Dataset extract ->
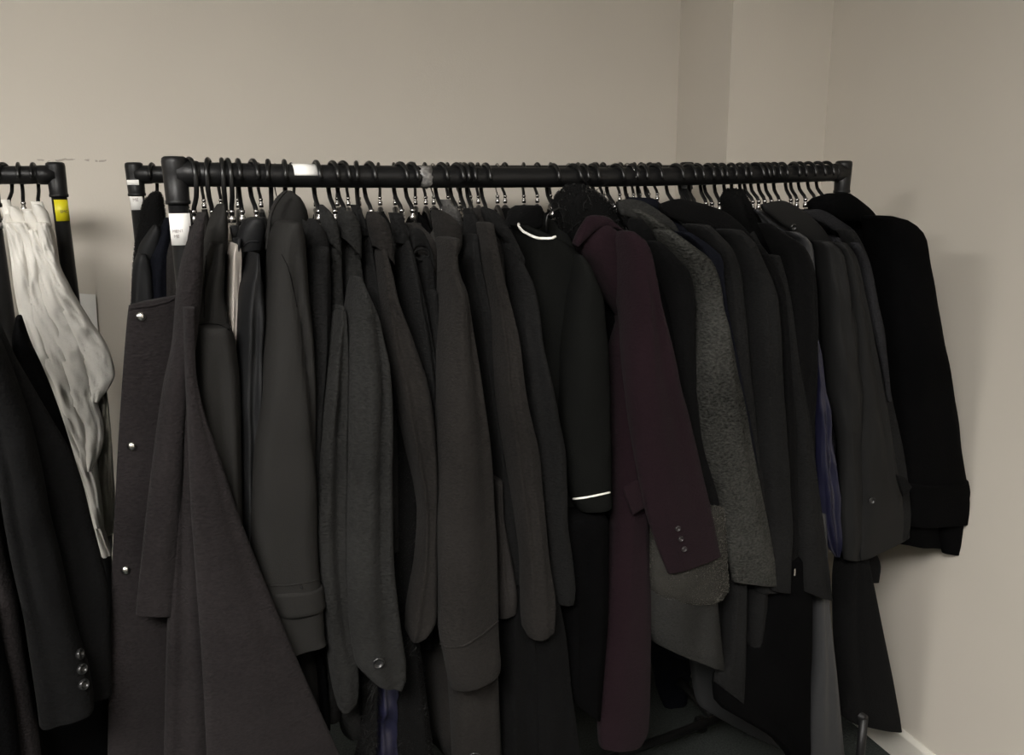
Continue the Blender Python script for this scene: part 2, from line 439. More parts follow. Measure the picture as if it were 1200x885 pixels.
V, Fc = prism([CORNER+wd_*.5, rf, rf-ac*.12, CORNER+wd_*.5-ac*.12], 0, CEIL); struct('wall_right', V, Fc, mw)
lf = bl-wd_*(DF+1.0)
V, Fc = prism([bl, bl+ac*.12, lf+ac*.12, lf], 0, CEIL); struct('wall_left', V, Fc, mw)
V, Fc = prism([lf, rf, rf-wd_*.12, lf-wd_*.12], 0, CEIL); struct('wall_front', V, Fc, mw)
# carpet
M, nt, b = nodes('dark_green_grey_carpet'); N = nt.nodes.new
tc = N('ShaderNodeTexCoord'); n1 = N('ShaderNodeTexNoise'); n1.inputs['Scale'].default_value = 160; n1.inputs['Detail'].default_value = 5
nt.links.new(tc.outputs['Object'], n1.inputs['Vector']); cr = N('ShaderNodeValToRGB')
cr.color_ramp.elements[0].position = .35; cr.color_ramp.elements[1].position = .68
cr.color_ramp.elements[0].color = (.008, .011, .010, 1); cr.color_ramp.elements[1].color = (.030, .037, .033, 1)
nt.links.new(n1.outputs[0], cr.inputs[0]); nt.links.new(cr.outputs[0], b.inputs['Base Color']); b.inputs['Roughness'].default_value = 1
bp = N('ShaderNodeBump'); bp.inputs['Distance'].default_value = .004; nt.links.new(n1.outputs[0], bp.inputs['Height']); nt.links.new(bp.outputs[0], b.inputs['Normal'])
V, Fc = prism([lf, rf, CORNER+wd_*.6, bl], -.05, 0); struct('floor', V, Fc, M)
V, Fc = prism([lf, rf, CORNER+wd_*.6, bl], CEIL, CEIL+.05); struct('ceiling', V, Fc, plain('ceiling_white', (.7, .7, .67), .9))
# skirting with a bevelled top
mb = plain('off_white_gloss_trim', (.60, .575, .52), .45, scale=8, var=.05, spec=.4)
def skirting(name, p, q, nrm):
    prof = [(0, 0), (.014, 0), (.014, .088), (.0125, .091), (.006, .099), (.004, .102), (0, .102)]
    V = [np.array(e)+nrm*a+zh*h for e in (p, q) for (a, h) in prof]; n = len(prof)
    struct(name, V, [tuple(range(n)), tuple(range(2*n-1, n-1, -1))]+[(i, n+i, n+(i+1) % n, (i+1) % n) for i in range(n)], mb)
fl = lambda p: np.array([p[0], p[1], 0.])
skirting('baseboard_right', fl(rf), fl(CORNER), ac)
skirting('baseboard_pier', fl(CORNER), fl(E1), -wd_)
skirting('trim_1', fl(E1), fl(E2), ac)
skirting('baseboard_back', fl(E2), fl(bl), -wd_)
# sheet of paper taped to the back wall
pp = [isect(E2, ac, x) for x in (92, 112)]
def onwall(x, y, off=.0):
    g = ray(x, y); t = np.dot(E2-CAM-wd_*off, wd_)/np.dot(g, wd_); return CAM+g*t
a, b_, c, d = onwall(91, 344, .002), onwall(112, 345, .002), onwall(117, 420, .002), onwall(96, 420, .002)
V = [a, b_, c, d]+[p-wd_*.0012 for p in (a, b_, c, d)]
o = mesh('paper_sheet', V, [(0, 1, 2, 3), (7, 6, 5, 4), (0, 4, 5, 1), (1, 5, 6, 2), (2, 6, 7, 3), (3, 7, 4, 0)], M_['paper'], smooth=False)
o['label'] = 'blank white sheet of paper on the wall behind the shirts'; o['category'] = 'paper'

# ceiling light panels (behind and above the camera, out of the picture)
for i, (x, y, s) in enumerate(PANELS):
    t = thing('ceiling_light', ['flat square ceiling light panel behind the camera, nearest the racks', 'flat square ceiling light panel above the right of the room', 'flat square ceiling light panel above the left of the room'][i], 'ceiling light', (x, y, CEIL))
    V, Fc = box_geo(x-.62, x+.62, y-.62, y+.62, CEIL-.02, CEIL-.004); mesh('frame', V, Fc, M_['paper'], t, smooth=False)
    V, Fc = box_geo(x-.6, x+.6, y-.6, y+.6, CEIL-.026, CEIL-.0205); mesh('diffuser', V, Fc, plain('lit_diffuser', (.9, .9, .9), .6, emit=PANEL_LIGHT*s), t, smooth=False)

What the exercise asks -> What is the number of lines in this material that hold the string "picture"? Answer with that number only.

Exercise solution -> 2